Un jour de vote entre calme apparent et violence réelle
Le 25 octobre, près de 9 millions d'électeurs étaient convoqués aux urnes. Près de 44 000 forces de l'ordre ont été déployées pour sécuriser le scrutin. Officiellement, tout s'est "globalement bien passé", selon la formule consacrée.
La réalité est plus contrastée. Le scrutin s'est déroulé dans le calme dans plusieurs régions, mais l'élection présidentielle reste synonyme de tensions dans l'esprit de nombreux Ivoiriens, traumatisés par les scrutins de 2010 (3 000 morts) et 2020 (85 morts).
La moitié des Ivoiriens ont préféré rester chez eux
Le taux de participation a atteint 50,10%, selon les chiffres officiels de la CEI. Une baisse consécutive par rapport aux scrutins précédents.
Mais ce chiffre cache d'énormes disparités. Dans le Nord, région à dominante malinké (l'ethnie d'Ouattara), la participation a été massive, atteignant parfois plus de 90% dans certaines localités comme Ouangolodougou (92,75%) ou Ferkessédougou (94,62%).
À l'inverse, dans le sud et l'ouest du pays, bastions traditionnels de l'opposition, la mobilisation a été catastrophique. À Gagnoa, la participation s'est péniblement élevée à 20%. À Cocody, quartier chic d'Abidjan, moins de 20% des électeurs se sont déplacés.
Ce désintérêt massif dans ces régions est peut-être le vrai message politique de cette élection : l'absence de Gbagbo et Thiam, et leurs appels implicites à ne pas participer, ont largement démobilisé leur électorat.
Une victoire sans saveur pour les perdants
Jean-Louis Billon, arrivé deuxième avec 3,09% des voix, a reconnu sa défaite et adressé ses félicitations au président.
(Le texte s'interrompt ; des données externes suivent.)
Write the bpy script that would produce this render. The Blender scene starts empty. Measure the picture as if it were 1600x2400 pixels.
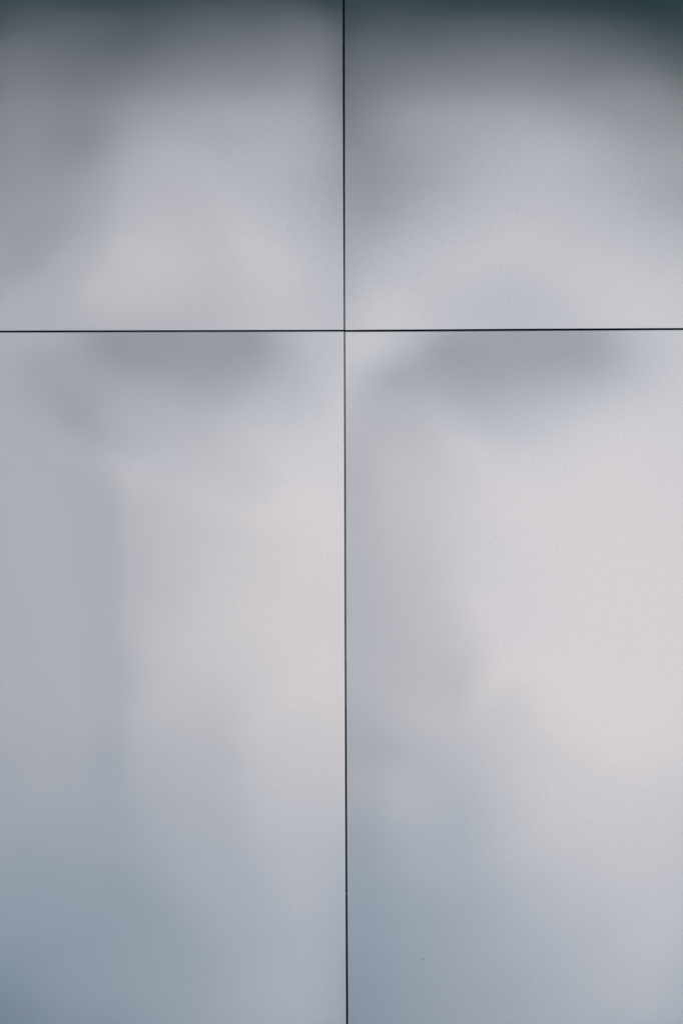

Mais il a pointé du doigt "un climat globalement apaisé" tout en s'inquiétant d'un "très faible taux de participation, particulièrement dans certaines régions".
Simone Ehivet Gbagbo, l'ex-Première dame et épouse de Laurent, n'a obtenu que 2,42%. Le souverainiste Ahoua Don Mello a recueilli 1,97% et Henriette Lagou ferme la marche avec 1,15%.
Face à la machine bien huilée du RHDP, le parti présidentiel, ils ont tous fait figure de faire-valoir dans une élection dont l'issue ne faisait aucun doute.
"Pas notre président" : l'opposition crie à la mascarade
Le Front commun, qui rassemble les partis de Gbagbo et Thiam, refuse de reconnaître la légitimité d'Alassane Ouattara. Ils réclament de nouvelles élections et dénoncent un régime autoritaire.
Dans le Nord, le président sortant a fait carton plein, comme à chaque présidentielle, avec des scores parfois supérieurs à 95%. À Ouangolodougou, il a obtenu 98,37%. À Ferkessédougou, 98,13%. Des chiffres qui témoignent d'une mobilisation ethnique et régionale massive.
Et maintenant ?
Le Conseil constitutionnel doit proclamer les résultats définitifs courant novembre. La prestation de serment suivra, ouvrant un quatrième mandat pour Alassane Ouattara, 83 ans, à la tête d'un pays pacifié en surface, mais où les blessures de 2010 et 2020 ne sont pas refermées.
La question reste entière : comment construire une réconciliation nationale durable quand une partie importante de l'opposition estime ne pas avoir eu sa chance de s'exprimer démocratiquement ? Quand des régions entières boycottent le scrutin et que le Front commun refuse toute légitimité au président réélu ?
Les quatre prochaines années diront si ce scrutin controversé était un passage obligé vers plus de stabilité, ou le terreau de futures tensions. En attendant, la Côte d'Ivoire d'Alassane Ouattara, leader mondial de la production de cacao et l'un des rares pays de la région à résister aux putschs et aux attaques jihadistes, poursuit sa route. Mais avec ou sans le consensus de tous ses enfants, la question reste posée.